Jonathan Strange & Mr Norrell (2004) by Susanna Clarke is set in an alternate nineteenth-century England where magic has fallen into theoretical decline — until the reclusive scholar Norrell demonstrates that practical magic is still possible. The novel follows his partnership and eventual rivalry with the gifted Jonathan Strange; their conflict shapes the fate of English magic and the war against Napoleon. Clarke spent ten years writing it; the novel is constructed with the patience and completeness of nineteenth-century fiction, complete with extensive footnotes citing imaginary scholarly sources. One of the finest fantasy novels of the twenty-first century.
What is Piranesi about?
Piranesi (2020) by Susanna Clarke follows a man who lives alone in a House of infinite halls filled with statues, where tides flood the lower floors and birds nest in the upper ones. He believes there are only two people in his world. His meticulous journals, kept as a record of tides and statues, become the medium through which the reader (and eventually Piranesi himself) begins to understand what the House actually is and who he actually is. The novel is short (272 pages), quietly disturbing, and deeply strange; its resolution is moving in a way that its strange premise does not initially suggest.

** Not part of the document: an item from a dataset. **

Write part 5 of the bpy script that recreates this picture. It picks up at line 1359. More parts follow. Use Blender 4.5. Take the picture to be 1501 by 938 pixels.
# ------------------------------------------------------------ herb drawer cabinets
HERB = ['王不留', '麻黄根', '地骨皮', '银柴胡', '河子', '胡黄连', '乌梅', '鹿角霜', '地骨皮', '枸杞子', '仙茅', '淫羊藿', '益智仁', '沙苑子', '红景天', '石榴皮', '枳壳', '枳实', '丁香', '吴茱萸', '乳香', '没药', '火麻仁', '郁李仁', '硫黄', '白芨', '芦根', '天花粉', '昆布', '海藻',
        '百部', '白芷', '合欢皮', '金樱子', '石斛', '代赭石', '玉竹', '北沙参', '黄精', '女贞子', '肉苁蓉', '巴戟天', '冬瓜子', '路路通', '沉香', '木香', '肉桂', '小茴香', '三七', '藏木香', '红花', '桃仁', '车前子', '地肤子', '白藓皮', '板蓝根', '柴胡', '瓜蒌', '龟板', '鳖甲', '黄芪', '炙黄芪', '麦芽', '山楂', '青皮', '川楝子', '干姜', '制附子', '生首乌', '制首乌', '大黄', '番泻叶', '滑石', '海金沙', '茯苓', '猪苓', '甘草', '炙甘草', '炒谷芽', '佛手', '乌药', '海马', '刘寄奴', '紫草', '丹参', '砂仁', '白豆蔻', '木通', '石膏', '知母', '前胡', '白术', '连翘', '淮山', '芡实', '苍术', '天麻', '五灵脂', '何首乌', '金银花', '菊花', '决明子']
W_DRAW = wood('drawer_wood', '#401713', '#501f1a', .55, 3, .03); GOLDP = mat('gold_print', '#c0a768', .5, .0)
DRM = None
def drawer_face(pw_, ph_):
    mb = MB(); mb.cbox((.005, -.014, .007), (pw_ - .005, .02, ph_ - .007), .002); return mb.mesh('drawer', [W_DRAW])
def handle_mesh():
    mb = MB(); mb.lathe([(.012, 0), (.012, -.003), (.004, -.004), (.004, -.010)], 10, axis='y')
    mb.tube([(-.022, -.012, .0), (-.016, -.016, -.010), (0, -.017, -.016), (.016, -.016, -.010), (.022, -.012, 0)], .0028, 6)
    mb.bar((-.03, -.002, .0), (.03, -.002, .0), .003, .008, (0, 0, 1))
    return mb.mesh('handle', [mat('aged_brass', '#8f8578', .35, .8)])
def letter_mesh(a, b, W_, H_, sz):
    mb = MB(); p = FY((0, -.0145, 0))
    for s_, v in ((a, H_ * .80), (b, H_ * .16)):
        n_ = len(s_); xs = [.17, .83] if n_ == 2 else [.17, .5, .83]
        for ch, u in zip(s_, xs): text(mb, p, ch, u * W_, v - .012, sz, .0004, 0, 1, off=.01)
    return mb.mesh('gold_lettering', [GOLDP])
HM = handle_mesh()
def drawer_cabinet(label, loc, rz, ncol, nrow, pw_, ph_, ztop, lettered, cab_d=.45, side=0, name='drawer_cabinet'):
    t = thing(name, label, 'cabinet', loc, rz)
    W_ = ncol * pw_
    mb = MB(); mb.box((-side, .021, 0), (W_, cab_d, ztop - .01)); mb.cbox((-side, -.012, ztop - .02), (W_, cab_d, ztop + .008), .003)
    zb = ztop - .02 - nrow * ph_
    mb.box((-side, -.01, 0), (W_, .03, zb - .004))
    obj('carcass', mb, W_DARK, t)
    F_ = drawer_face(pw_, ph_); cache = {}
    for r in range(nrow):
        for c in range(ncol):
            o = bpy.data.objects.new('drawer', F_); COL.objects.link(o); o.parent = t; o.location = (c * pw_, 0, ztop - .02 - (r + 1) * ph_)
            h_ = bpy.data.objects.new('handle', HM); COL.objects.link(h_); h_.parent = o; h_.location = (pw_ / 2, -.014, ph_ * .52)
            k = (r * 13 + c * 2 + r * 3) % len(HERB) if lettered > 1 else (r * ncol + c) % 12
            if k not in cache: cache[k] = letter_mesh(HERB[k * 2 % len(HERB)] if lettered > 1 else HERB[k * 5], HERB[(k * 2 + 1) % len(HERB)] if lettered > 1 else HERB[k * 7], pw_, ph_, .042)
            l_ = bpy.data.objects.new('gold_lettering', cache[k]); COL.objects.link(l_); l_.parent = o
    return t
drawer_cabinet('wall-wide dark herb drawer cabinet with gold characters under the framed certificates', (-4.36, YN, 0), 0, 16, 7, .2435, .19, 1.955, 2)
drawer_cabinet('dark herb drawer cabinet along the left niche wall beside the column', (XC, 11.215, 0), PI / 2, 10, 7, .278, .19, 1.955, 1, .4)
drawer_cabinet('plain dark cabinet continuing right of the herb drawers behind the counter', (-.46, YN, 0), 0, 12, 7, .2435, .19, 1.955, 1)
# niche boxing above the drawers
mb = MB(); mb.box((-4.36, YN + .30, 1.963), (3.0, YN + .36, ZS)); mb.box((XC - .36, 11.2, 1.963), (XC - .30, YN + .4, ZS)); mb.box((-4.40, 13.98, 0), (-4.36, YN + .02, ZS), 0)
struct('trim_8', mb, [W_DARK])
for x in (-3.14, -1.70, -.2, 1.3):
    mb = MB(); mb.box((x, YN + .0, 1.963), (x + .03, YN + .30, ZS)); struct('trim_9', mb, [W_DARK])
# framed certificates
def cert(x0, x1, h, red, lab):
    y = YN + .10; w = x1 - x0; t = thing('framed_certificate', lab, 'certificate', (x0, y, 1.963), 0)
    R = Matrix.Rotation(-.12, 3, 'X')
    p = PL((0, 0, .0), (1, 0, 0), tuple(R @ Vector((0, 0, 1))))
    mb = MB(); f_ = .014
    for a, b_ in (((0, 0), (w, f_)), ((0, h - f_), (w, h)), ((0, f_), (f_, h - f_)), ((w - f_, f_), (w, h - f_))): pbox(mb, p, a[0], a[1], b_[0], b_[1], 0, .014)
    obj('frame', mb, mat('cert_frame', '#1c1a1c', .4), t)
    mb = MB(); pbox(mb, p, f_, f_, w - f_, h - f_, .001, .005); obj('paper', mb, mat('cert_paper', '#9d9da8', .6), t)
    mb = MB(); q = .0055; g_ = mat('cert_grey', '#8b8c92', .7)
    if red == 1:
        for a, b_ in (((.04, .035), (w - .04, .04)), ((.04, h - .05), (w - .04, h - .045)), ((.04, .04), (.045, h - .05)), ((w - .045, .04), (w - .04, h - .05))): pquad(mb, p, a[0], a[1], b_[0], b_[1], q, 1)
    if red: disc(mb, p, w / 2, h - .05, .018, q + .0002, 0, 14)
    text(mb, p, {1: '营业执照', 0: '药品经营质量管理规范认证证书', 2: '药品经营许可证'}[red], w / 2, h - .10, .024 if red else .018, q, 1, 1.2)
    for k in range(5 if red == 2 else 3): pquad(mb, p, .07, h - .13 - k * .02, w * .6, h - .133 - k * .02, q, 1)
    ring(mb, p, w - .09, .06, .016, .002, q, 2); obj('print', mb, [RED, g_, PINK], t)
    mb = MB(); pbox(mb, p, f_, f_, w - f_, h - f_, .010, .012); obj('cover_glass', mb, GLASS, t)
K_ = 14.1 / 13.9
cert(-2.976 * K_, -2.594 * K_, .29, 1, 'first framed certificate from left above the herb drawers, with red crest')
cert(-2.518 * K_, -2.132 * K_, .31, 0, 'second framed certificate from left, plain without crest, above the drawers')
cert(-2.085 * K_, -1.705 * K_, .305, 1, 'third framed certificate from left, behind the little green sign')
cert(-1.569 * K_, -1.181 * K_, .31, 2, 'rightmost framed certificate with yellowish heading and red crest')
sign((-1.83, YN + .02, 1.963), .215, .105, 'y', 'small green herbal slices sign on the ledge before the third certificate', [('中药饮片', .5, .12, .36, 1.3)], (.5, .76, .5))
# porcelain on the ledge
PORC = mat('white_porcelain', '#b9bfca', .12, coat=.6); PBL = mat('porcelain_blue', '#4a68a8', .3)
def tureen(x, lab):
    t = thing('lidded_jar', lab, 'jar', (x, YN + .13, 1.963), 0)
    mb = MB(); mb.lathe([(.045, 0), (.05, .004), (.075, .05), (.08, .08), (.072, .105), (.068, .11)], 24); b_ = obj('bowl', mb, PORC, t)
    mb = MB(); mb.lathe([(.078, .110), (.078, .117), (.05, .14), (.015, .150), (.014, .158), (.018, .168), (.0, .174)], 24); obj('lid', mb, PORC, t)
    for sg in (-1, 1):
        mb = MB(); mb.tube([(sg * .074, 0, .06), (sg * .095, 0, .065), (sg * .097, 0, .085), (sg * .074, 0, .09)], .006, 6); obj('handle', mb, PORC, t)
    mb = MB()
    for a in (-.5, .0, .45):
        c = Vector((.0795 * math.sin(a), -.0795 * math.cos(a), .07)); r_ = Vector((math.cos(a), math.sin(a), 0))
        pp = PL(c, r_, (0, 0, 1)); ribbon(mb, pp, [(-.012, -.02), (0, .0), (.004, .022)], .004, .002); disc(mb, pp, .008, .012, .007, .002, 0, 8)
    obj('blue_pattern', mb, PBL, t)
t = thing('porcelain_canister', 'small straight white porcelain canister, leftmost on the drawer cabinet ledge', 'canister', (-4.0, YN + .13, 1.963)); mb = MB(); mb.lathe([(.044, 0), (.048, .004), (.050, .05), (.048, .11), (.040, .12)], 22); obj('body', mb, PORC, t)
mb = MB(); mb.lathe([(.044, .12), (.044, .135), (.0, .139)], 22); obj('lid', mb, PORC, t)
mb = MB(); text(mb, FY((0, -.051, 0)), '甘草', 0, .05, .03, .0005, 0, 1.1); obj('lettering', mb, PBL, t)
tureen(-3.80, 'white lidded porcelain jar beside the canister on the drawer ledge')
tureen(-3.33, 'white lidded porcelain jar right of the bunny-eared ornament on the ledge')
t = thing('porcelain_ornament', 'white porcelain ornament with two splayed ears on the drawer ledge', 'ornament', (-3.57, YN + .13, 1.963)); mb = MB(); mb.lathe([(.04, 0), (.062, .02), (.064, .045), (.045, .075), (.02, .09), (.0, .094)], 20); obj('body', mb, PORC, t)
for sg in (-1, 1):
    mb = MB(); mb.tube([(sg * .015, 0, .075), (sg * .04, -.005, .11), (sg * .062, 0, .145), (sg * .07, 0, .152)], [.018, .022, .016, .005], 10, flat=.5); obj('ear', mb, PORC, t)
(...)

What is American Gods about?
American Gods (2001) by Neil Gaiman follows Shadow Moon, recently released from prison, who is recruited by the mysterious Mr. Wednesday to assist in gathering the old gods — Odin, Anansi, Czernobog — for a conflict with the new gods (Media, Technology, the Internet). Gaiman's argument is that gods exist because people believe in them, and that the gods immigrants brought to America have been diminished by their new country's different obsessions. The novel is a road trip across forgotten American towns as much as a mythological epic; its combination of Americana and mythology is distinctly Gaiman's.